### TASK TO COMPLETE
Pictures excluded, return the lines below from the first through the line holding "bg = w.node_tree.nodes['Background'];".

======== DATA SHOWN ========

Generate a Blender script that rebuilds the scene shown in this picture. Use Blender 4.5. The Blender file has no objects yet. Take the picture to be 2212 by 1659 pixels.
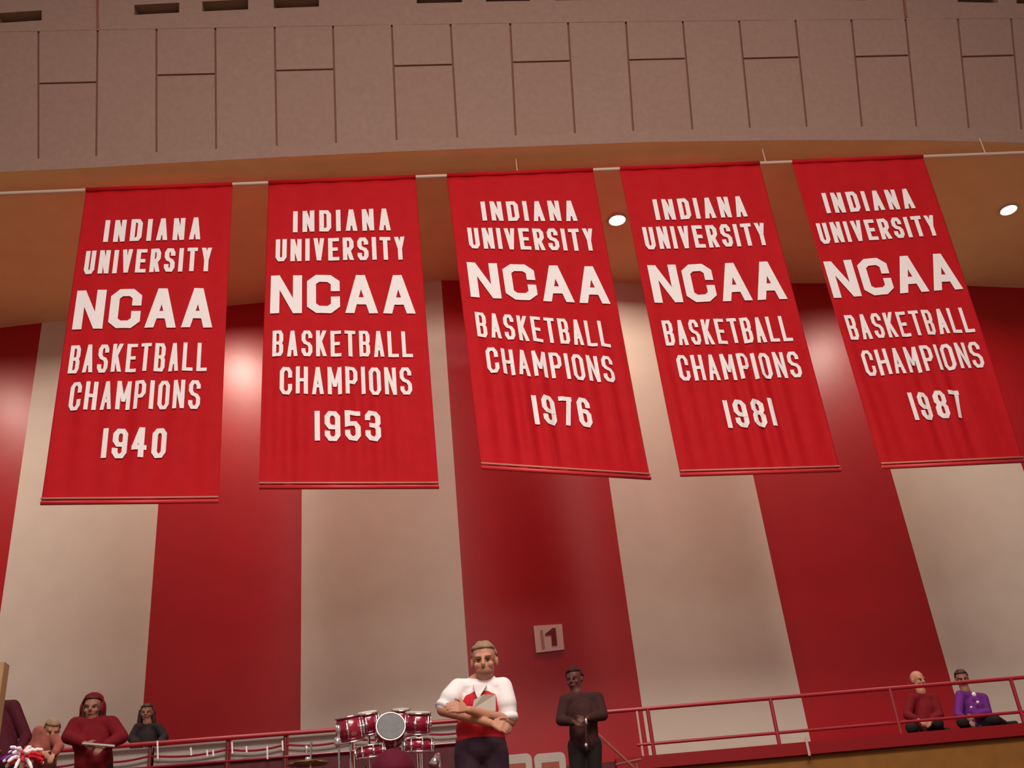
import bpy, bmesh, math, random
from mathutils import Vector, Matrix
random.seed(7)
S = bpy.context.scene
COL = S.collection
# ------------------------------------------------------------------ camera
FPX, PITCH, ROLL, YAW, EYE = 2300.0, .4997, -.1024, .0954, 1.6
WID, HEI = 2212.0, 1659.0
FW = Vector((math.sin(YAW)*math.cos(PITCH), math.cos(YAW)*math.cos(PITCH), math.sin(PITCH)))
R0 = Vector((math.cos(YAW), -math.sin(YAW), 0)); U0 = R0.cross(FW)
RT = math.cos(ROLL)*R0 + math.sin(ROLL)*U0
UP = -math.sin(ROLL)*R0 + math.cos(ROLL)*U0
CAM = Vector((0, 0, EYE))
cd = bpy.data.cameras.new('camera'); co = bpy.data.objects.new('camera', cd); COL.objects.link(co)
cd.sensor_width = 36; cd.lens = 36*FPX/WID; cd.clip_end = 300
m = Matrix((RT, UP, -FW)).transposed().to_4x4(); m.translation = CAM
co.matrix_world = m
S.camera = co
# ------------------------------------------------------------------ world, lights, exposure
S.view_settings.view_transform = 'Standard'; S.view_settings.look = 'None'
S.view_settings.exposure = -.46; S.view_settings.gamma = 1; S.view_settings.use_curve_mapping = False
w = bpy.data.worlds.new('arena_air'); S.world = w; w.use_nodes = True
bg = w.node_tree.nodes['Background']; bg.inputs[0].default_value = (1, .84, .76, 1); bg.inputs[1].default_value = .25

def area(name, loc, target, sx, sy, power, color):
    l = bpy.data.lights.new(name, 'AREA'); l.shape = 'RECTANGLE'; l.size = sx; l.size_y = sy
    l.energy = power; l.color = color
    o = bpy.data.objects.new(name, l); COL.objects.link(o); o.location = loc
    o.rotation_euler = (Vector(target)-Vector(loc)).to_track_quat('-Z', 'Y').to_euler()
    return o
# the arena's own floodlight banks, high over the court behind the camera, plus an added fill
a_ = area('arena_flood_and_fill', (1.2, -9, 19), (1.0, 13, 6.4), 12, 4, 345, (1, .92, .90)); a_.data.spread = math.radians(70)
area('court_floodlights', (1.5, -3, 15), (1.5, -3, 0), 10, 8, 3700, (1, .86, .72))
area('arena_flood_and_fill', (1.0, -4, 9), (1.2, 7, 3.4), 5, 2, 250, (1, .93, .92))  # added fill light aimed at the band leader, not an arena bank

# ------------------------------------------------------------------ picture helpers
def ray(px, py): return FW + RT*((px-WID/2)/FPX) - UP*((py-HEI/2)/FPX)
def aty(px, py, Y): v = ray(px, py); return CAM + v*(Y/v.y)
def atz(px, py, Z): v = ray(px, py); return CAM + v*((Z-EYE)/v.z)
def atplane(px, py, p, n): v = ray(px, py); return CAM + v*((p-CAM).dot(n)/v.dot(n))

# ------------------------------------------------------------------ materials
def mat(name, col, rough=.6, spec=.5, metal=0, noise=.08, scale=30, bump=0, emit=None, estr=0, coat=0, sheen=0):
    M = bpy.data.materials.new(name); M.use_nodes = True; nt = M.node_tree; b = nt.nodes['Principled BSDF']
    b.inputs['Roughness'].default_value = rough; b.inputs['Metallic'].default_value = metal
    b.inputs['Specular IOR Level'].default_value = spec; b.inputs['Coat Weight'].default_value = coat
    b.inputs['Coat Roughness'].default_value = .15; b.inputs['Sheen Weight'].default_value = sheen
    c = (*col, 1)
    if noise or bump:
        tc = nt.nodes.new('ShaderNodeTexCoord'); nz = nt.nodes.new('ShaderNodeTexNoise'); nz.inputs['Scale'].default_value = scale
        nz.inputs['Detail'].default_value = 6
        nt.links.new(tc.outputs['Object'], nz.inputs['Vector'])
        mx = nt.nodes.new('ShaderNodeMix'); mx.data_type = 'RGBA'
        mx.inputs['A'].default_value = tuple(max(0, v*(1-noise*2)) for v in col)+(1,)
        mx.inputs['B'].default_value = tuple(min(1, v*(1+noise*2)) for v in col)+(1,)
        nt.links.new(nz.outputs['Fac'], mx.inputs['Factor']); nt.links.new(mx.outputs['Result'], b.inputs['Base Color'])
        if bump:
            bp = nt.nodes.new('ShaderNodeBump'); bp.inputs['Strength'].default_value = bump; bp.inputs['Distance'].default_value = .02
            nt.links.new(nz.outputs['Fac'], bp.inputs['Height']); nt.links.new(bp.outputs['Normal'], b.inputs['Normal'])
    else: b.inputs['Base Color'].default_value = c
    if emit: b.inputs['Emission Color'].default_value = (*emit, 1); b.inputs['Emission Strength'].default_value = estr
    return M
M = dict(
 cream=mat('cream_paint', (.56, .47, .40), .55, .4, noise=.04, scale=3),
 redwall=mat('glossy_crimson_paint', (.35, .003, .008), .37, .5, noise=.06, scale=2, bump=.12),
 soffit=mat('tan_plaster', (.78, .54, .27), .8, .2, noise=.06, scale=2),
 panel=mat('pinkish_acoustic_panel', (.34, .22, .18), .85, .2, noise=.07, scale=14),
 panelb=mat('pinkish_acoustic_panel_b', (.335, .213, .175), .85, .2, noise=.07, scale=14),
 joint=mat('joint_brown', (.25, .11, .08), .9, .1),
 dark=mat('dark_recess', (.02, .012, .014), .9, .1),
 banner=mat('crimson_nylon', (.50, .008, .014), .7, .12, noise=.07, scale=6),
 hem=mat('crimson_hem', (.66, .03, .04), .45, .5, noise=0),
 seam=mat('pale_seam', (.62, .25, .2), .6, .4, noise=0),
 white=mat('white_felt', (.96, .88, .90), .75, .3, noise=.03),
 pole=mat('cream_pole', (.62, .46, .36), .4, .5, noise=0),
 rail=mat('crimson_rail_paint', (.34, .012, .025), .35, .5, noise=0),
 raild=mat('dark_post_paint', (.16, .02, .02), .5, .4, noise=0),
 beam=mat('red_beam_paint', (.27, .004, .008), .5, .25, noise=.05),
 ochre=mat('ochre_board', (.27, .11, .018), .6, .3, noise=.16, scale=5),
 maroon=mat('dark_maroon_board', (.10, .012, .018), .6, .3, noise=.3, scale=9),
 palepanel=mat('pale_grey_board', (.42, .36, .32), .5, .4, noise=.05),
 floor=mat('maple_floor', (.62, .42, .24), .35, .4, noise=.1, scale=4),
 chrome=mat('chrome', (.9, .9, .92), .12, .5, metal=1, noise=0),
 drum=mat('crimson_drum_wrap', (.30, .006, .035), .2, .6, noise=.1, scale=12, coat=.6),
 head=mat('drum_skin', (.6, .58, .52), .6, .3, noise=.03),
 greydrum=mat('grey_drum_skin', (.075, .065, .07), .4, .4, noise=.3, scale=18),
 skin=mat('skin', (.50, .235, .15), .55, .35, noise=.05),
 skind=mat('skin_tanned', (.30, .13, .085), .55, .35, noise=.05),
 shirt=mat('white_shirt', (.86, .80, .82), .8, .2, noise=.02),
 vest=mat('red_vest', (.58, .012, .03), .7, .3, noise=.05),
 greyband=mat('pale_grey_cloth', (.52, .47, .40), .8, .2, noise=.05),
 trouser=mat('dark_trousers', (.045, .022, .035), .8, .2, noise=.15),
 black=mat('black_cloth', (.02, .014, .014), .85, .2, noise=.15),
 hairgrey=mat('greying_hair', (.30, .20, .13), .8, .2, noise=.2, scale=60),
 hairdark=mat('dark_hair', (.035, .015, .012), .6, .4, noise=.2, scale=60),
 hoodie=mat('red_sweatshirt', (.17, .006, .012), .85, .2, noise=.12, scale=9),
 maroonc=mat('maroon_jacket', (.075, .008, .018), .8, .2, noise=.15),
 fadedred=mat('faded_red_cloth', (.32, .09, .07), .85, .2, noise=.15),
 purple=mat('purple_cloth', (.14, .02, .20), .8, .2, noise=.1),
 coat=mat('brown_grey_coat', (.055, .02, .02), .85, .2, noise=.15),
 silver=mat('silver_plate', (.85, .85, .9), .2, .5, metal=.9, noise=0),
 capred=mat('crimson_cap', (.10, .004, .02), .8, .2, noise=.1),
 skindark=mat('skin_deep', (.13, .045, .035), .55, .35, noise=.05),
 eye=mat('eye', (.03, .015, .012), .3, .5, noise=0),
 lip=mat('lips', (.33, .09, .08), .5, .4, noise=0),
 sign=mat('sign_plate', (.62, .40, .36), .5, .4, noise=.03),
 signink=mat('sign_ink', (.16, .006, .008), .6, .3, noise=0),
 signfaint=mat('sign_faint_ink', (.40, .16, .13), .6, .3, noise=0),
 lamp=mat('lamp_glass', (.9, .9, .85), .4, .4, noise=0, emit=(1, .93, .8), estr=14),
 metaltrim=mat('lamp_trim', (.5, .4, .3), .4, .5, noise=0),
 oldpost=mat('varnished_post', (.40, .25, .12), .5, .4, noise=.1),
)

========

### FULL SOLUTION
Generate a Blender script that rebuilds the scene shown in this picture. Use Blender 4.5. The Blender file has no objects yet. Take the picture to be 2212 by 1659 pixels.
import bpy, bmesh, math, random
from mathutils import Vector, Matrix
random.seed(7)
S = bpy.context.scene
COL = S.collection
# ------------------------------------------------------------------ camera
FPX, PITCH, ROLL, YAW, EYE = 2300.0, .4997, -.1024, .0954, 1.6
WID, HEI = 2212.0, 1659.0
FW = Vector((math.sin(YAW)*math.cos(PITCH), math.cos(YAW)*math.cos(PITCH), math.sin(PITCH)))
R0 = Vector((math.cos(YAW), -math.sin(YAW), 0)); U0 = R0.cross(FW)
RT = math.cos(ROLL)*R0 + math.sin(ROLL)*U0
UP = -math.sin(ROLL)*R0 + math.cos(ROLL)*U0
CAM = Vector((0, 0, EYE))
cd = bpy.data.cameras.new('camera'); co = bpy.data.objects.new('camera', cd); COL.objects.link(co)
cd.sensor_width = 36; cd.lens = 36*FPX/WID; cd.clip_end = 300
m = Matrix((RT, UP, -FW)).transposed().to_4x4(); m.translation = CAM
co.matrix_world = m
S.camera = co
# ------------------------------------------------------------------ world, lights, exposure
S.view_settings.view_transform = 'Standard'; S.view_settings.look = 'None'
S.view_settings.exposure = -.46; S.view_settings.gamma = 1; S.view_settings.use_curve_mapping = False
w = bpy.data.worlds.new('arena_air'); S.world = w; w.use_nodes = True
bg = w.node_tree.nodes['Background']; bg.inputs[0].default_value = (1, .84, .76, 1); bg.inputs[1].default_value = .25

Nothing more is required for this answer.